Port Keeps Hotel Options Open

By Rolf Boone, February 12, 2013, The Olympian

The Port of Olympia commission approved the extension of an option agreement with a Seattle developer Monday night, a move that sets in motion an effort to bring a new hotel to downtown Olympia.

The extension gives developer Lorig Associates of Seattle until April 30 to finish due diligence on a downtown site between the Hands On Children’s Museum and State Street. The site is part of the port’s East Bay development.

Lorig first signed an option agreement with the port a year ago, giving the company the chance to explore development ideas on the site. The site measures just under 2 acres.

After a year of research, the developer has come to the conclusion that it would make a “wonderful site for a hotel,” Lorig Chief Executive Tom Fitzsimmons told the three-member port commission Monday night at its regular commission meeting.

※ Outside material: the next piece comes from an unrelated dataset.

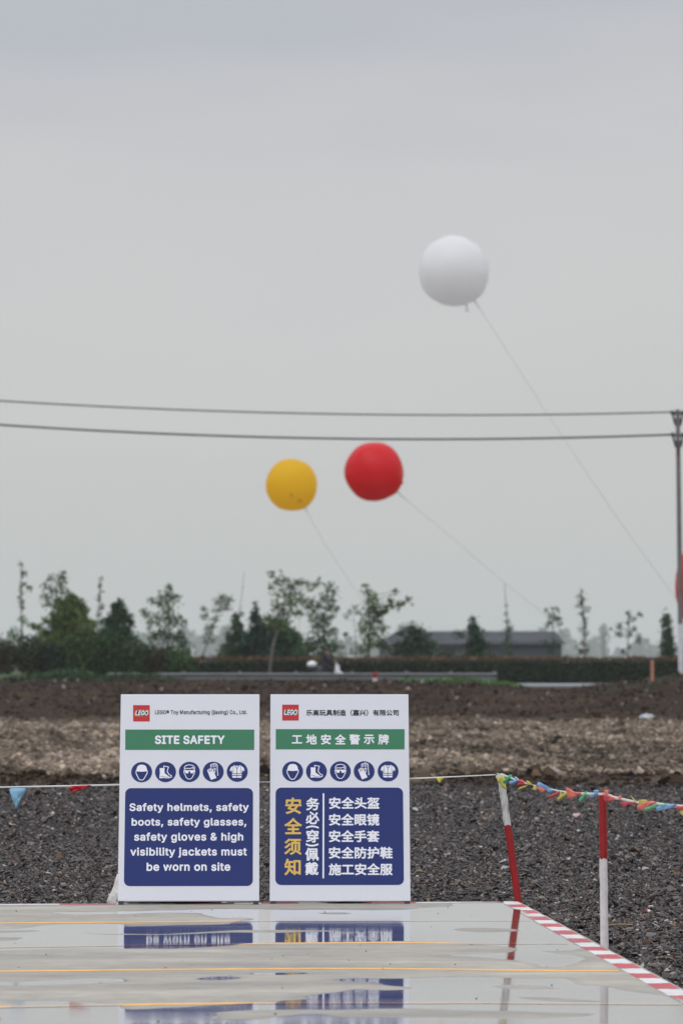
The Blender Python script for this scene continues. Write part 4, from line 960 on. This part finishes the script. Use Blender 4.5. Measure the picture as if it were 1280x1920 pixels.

The type, size and hotel operator were not disclosed Monday night, but research shows that although the Olympia hotel market is seasonal and competitive, it has room for additional facilities, Fitzsimmons said. “It is leading us to a belief that we can do this project,” he said.

Downtown Olympia’s core currently is home to four hotels: the Governor Hotel, Phoenix Inn Suites, Olympia Inn and the Clarion Hotel.

Lorig has been in the development business for more than 40 years, developing mostly mixed-use projects throughout the region. It also has developed buildings on and near the campuses of Saint Martin’s University and Pacific Lutheran University in Tacoma.

Port commissioner Bill McGregor asked Fitzsimmons whether the public would have a chance to comment on the project.

Fitzsimmons replied that before and after April 30, he expects to participate in public events, showing hotel designs and concepts.

Fitzsimmons also said he expects to go through a “robust design review process” with the City of Olympia.

Up next for Lorig is to work with port staff on environmental issues on the site, which Fitzsimmons described as not insurmountable. There’s also a property appraisal, and then the company will work toward a long-term ground lease with the port.

If Lorig should decide not to pursue a project on the site, it would pay the port $25,000, according to the original option agreement. If a project goes forward on the site, the port will apply the $25,000 to the first year’s ground rent, said Mike Reid, the port’s senior manager of business development.